** start DATA LINES **

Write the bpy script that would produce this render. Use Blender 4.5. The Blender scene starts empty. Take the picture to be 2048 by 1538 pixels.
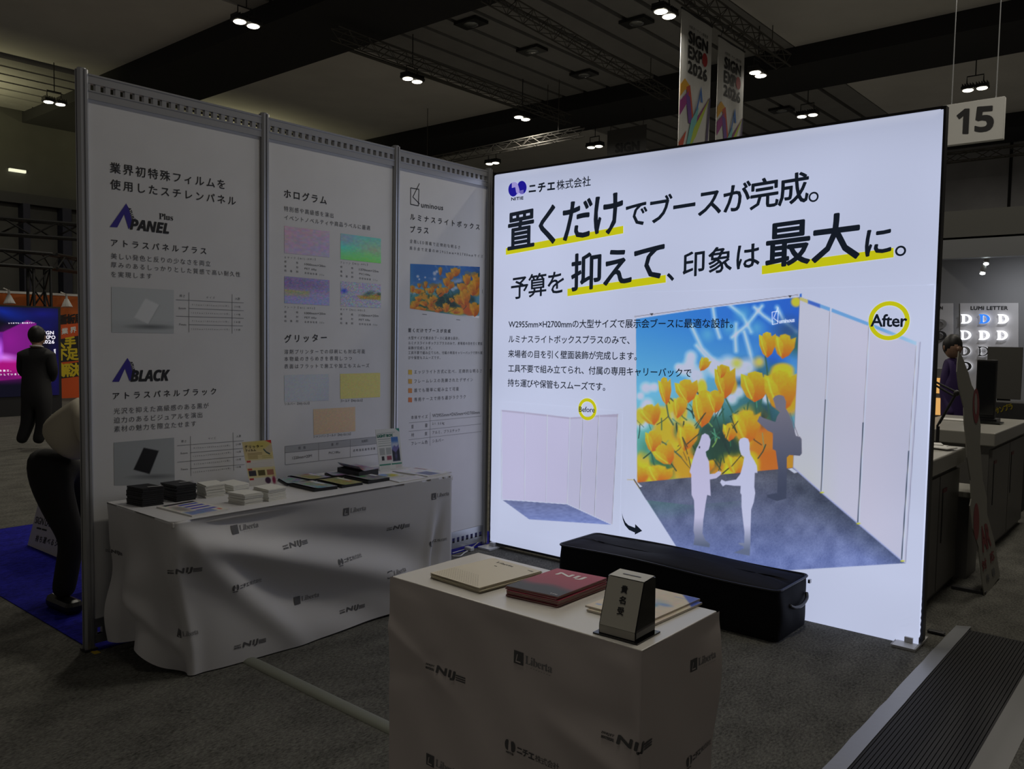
import bpy, math, random
import numpy as np
from mathutils import Vector, Matrix
random.seed(7); rng = np.random.default_rng(7)
SC = bpy.context.scene; COL = SC.collection
# ---------------------------------------------------------------- camera
W, H = 2048, 1538
FPX, YAW, PITCH, ROLL = 1656.5133, -0.7021, -0.0581, 0.0164
O = np.array([4.0997, -4.6192, 1.5566])
def _basis(y, p, r):
    f = np.array([math.sin(y)*math.cos(p), math.cos(y)*math.cos(p), math.sin(p)])
    rt = np.array([math.cos(y), -math.sin(y), 0.]); up = np.cross(rt, f)
    return math.cos(r)*rt+math.sin(r)*up, -math.sin(r)*rt+math.cos(r)*up, f
CA, CB, CC = _basis(YAW, PITCH, ROLL)
cam = bpy.data.cameras.new('camera'); camo = bpy.data.objects.new('camera', cam); COL.objects.link(camo)
cam.sensor_width = 36; cam.lens = FPX*36/W; cam.clip_end = 200; cam.clip_start = .05
M4 = Matrix.Identity(4)
for i in range(3):
    M4[i][0] = CA[i]; M4[i][1] = CB[i]; M4[i][2] = -CC[i]; M4[i][3] = O[i]
camo.matrix_world = M4; SC.camera = camo
# ---------------------------------------------------------------- world, exposure, hall light
wd = bpy.data.worlds.new('world'); SC.world = wd; wd.use_nodes = True
bg = wd.node_tree.nodes['Background']; bg.inputs[0].default_value = (.9, .82, .74, 1); bg.inputs[1].default_value = .068
SC.view_settings.view_transform = 'Standard'; SC.view_settings.look = 'None'
SC.view_settings.exposure = 0; SC.view_settings.gamma = 1; SC.view_settings.use_curve_mapping = False
SC.cycles.use_denoising = True
SC.cycles.max_bounces = 6; SC.cycles.sample_clamp_indirect = 3
LAMP_W = 60
def area(name, loc, size, power, color, rot=(0, 0, 0), spread=math.pi):
    l = bpy.data.lights.new(name, 'AREA'); l.energy = power; l.color = color; l.size = size; l.shape = 'DISK'; l.spread = spread
    o = bpy.data.objects.new(name, l); COL.objects.link(o); o.location = loc; o.rotation_euler = rot
    return o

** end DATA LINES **

THE EXERCISE: Omit each picture, then return all of the listing exactly as it stands.

EXERCISE OUTPUT:
Write the bpy script that would produce this render. Use Blender 4.5. The Blender scene starts empty. Take the picture to be 2048 by 1538 pixels.
import bpy, math, random
import numpy as np
from mathutils import Vector, Matrix
random.seed(7); rng = np.random.default_rng(7)
SC = bpy.context.scene; COL = SC.collection
# ---------------------------------------------------------------- camera
W, H = 2048, 1538
FPX, YAW, PITCH, ROLL = 1656.5133, -0.7021, -0.0581, 0.0164
O = np.array([4.0997, -4.6192, 1.5566])
def _basis(y, p, r):
    f = np.array([math.sin(y)*math.cos(p), math.cos(y)*math.cos(p), math.sin(p)])
    rt = np.array([math.cos(y), -math.sin(y), 0.]); up = np.cross(rt, f)
    return math.cos(r)*rt+math.sin(r)*up, -math.sin(r)*rt+math.cos(r)*up, f
CA, CB, CC = _basis(YAW, PITCH, ROLL)
cam = bpy.data.cameras.new('camera'); camo = bpy.data.objects.new('camera', cam); COL.objects.link(camo)
cam.sensor_width = 36; cam.lens = FPX*36/W; cam.clip_end = 200; cam.clip_start = .05
M4 = Matrix.Identity(4)
for i in range(3):
    M4[i][0] = CA[i]; M4[i][1] = CB[i]; M4[i][2] = -CC[i]; M4[i][3] = O[i]
camo.matrix_world = M4; SC.camera = camo
# ---------------------------------------------------------------- world, exposure, hall light
wd = bpy.data.worlds.new('world'); SC.world = wd; wd.use_nodes = True
bg = wd.node_tree.nodes['Background']; bg.inputs[0].default_value = (.9, .82, .74, 1); bg.inputs[1].default_value = .068
SC.view_settings.view_transform = 'Standard'; SC.view_settings.look = 'None'
SC.view_settings.exposure = 0; SC.view_settings.gamma = 1; SC.view_settings.use_curve_mapping = False
SC.cycles.use_denoising = True
SC.cycles.max_bounces = 6; SC.cycles.sample_clamp_indirect = 3
LAMP_W = 60
def area(name, loc, size, power, color, rot=(0, 0, 0), spread=math.pi):
    l = bpy.data.lights.new(name, 'AREA'); l.energy = power; l.color = color; l.size = size; l.shape = 'DISK'; l.spread = spread
    o = bpy.data.objects.new(name, l); COL.objects.link(o); o.location = loc; o.rotation_euler = rot
    return o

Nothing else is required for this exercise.